In America, titles of nobility were banned in the Constitution and in our democratic culture. In a society built on notions of equality (the obvious exceptions of Black people, women, Native Americans notwithstanding) no one has access to special carve-outs or exemptions as to what is right and wrong. Claiming them, particularly in secret, feels like a betrayal against the whole idea of equality.
The problem in the modern era is that elites — of all ideological stripes — have violated that bargain. The result isn’t that we’ve abandoned any notion of right and wrong. Instead, by elevating hypocrisy to the greatest of sins, we end up weaponizing the principles, using them as a cudgel against the other side but not against our own.
Pick an issue: violent rhetoric by politicians, sexual misconduct, corruption and so on. With every revelation, almost immediately the debate becomes a riot of whataboutism. Team A says that Team B has no right to criticize because they did the same thing.
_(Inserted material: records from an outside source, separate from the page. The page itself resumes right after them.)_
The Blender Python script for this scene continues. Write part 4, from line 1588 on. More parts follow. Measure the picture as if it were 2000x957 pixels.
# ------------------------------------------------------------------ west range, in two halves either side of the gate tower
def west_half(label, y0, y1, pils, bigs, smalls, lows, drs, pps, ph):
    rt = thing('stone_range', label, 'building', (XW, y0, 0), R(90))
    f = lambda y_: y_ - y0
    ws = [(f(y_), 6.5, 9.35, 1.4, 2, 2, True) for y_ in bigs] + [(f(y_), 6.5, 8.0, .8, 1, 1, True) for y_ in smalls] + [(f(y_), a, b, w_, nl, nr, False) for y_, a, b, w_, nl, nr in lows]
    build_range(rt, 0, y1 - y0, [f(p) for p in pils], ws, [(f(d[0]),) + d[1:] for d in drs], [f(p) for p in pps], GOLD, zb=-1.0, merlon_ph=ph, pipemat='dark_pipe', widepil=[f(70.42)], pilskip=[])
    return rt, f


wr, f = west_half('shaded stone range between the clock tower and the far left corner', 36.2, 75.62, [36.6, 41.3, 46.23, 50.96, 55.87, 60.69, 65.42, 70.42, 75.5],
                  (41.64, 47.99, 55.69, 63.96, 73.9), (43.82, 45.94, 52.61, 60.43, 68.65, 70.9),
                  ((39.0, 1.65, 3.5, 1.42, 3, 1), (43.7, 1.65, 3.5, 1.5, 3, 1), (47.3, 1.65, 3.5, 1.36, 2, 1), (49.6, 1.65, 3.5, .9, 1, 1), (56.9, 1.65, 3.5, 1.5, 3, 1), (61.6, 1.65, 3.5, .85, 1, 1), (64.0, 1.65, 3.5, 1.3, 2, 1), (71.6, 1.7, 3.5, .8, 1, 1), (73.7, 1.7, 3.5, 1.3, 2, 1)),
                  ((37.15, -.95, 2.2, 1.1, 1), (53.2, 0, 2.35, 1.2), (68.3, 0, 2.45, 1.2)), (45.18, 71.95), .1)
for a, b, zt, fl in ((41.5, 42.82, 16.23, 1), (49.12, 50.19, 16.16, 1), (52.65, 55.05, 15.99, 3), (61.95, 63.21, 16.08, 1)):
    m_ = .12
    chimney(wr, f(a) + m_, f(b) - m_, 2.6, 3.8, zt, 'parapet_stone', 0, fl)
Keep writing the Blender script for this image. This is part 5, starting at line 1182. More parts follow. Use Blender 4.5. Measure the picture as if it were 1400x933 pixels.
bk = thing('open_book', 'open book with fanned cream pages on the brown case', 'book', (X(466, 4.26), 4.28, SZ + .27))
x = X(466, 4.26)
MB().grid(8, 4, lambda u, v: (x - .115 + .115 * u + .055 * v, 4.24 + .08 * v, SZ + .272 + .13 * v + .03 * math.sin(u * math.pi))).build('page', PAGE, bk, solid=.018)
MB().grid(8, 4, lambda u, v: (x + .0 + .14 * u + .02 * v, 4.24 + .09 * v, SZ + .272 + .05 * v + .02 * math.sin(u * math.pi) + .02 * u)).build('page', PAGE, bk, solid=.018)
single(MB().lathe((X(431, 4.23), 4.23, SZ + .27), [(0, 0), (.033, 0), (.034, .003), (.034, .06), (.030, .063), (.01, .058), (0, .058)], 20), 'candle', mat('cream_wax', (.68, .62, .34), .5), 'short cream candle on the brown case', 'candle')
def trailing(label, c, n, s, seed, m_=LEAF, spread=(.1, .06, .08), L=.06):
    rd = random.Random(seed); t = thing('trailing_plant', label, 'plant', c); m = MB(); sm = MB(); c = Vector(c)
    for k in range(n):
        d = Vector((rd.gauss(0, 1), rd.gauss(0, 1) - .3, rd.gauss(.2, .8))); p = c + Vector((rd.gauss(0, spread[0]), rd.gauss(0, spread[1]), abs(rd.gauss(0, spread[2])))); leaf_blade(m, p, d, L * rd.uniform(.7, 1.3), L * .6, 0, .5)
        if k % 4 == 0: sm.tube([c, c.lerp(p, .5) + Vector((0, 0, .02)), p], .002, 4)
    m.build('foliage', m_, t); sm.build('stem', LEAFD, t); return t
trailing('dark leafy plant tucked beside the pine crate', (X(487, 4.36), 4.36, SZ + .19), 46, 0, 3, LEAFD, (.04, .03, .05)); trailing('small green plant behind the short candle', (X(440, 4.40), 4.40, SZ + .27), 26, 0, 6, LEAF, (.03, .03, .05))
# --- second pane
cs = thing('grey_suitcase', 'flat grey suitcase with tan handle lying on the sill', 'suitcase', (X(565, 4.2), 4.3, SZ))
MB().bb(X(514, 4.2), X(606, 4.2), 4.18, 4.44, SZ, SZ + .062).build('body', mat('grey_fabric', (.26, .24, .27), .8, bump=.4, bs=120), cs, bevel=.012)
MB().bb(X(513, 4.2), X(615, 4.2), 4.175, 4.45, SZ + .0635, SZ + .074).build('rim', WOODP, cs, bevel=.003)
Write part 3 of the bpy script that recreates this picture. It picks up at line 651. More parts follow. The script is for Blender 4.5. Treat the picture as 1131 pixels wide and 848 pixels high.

Team B points out that Team A has switched positions. Everyone has a point. And everyone is missing the point.
Sure, hypocrisy is a moral failing, and partisan inconsistency is an intellectual one. But neither changes the objective facts. This is something you’re supposed to learn as a child: It doesn’t matter what everyone else is doing or saying, wrong is wrong. It’s also something lawyers like Mr. Blanche are supposed to know. Telling a judge that the hypocrisy of the prosecutor — or your client’s transparency — means your client did nothing wrong would earn you nothing but a laugh.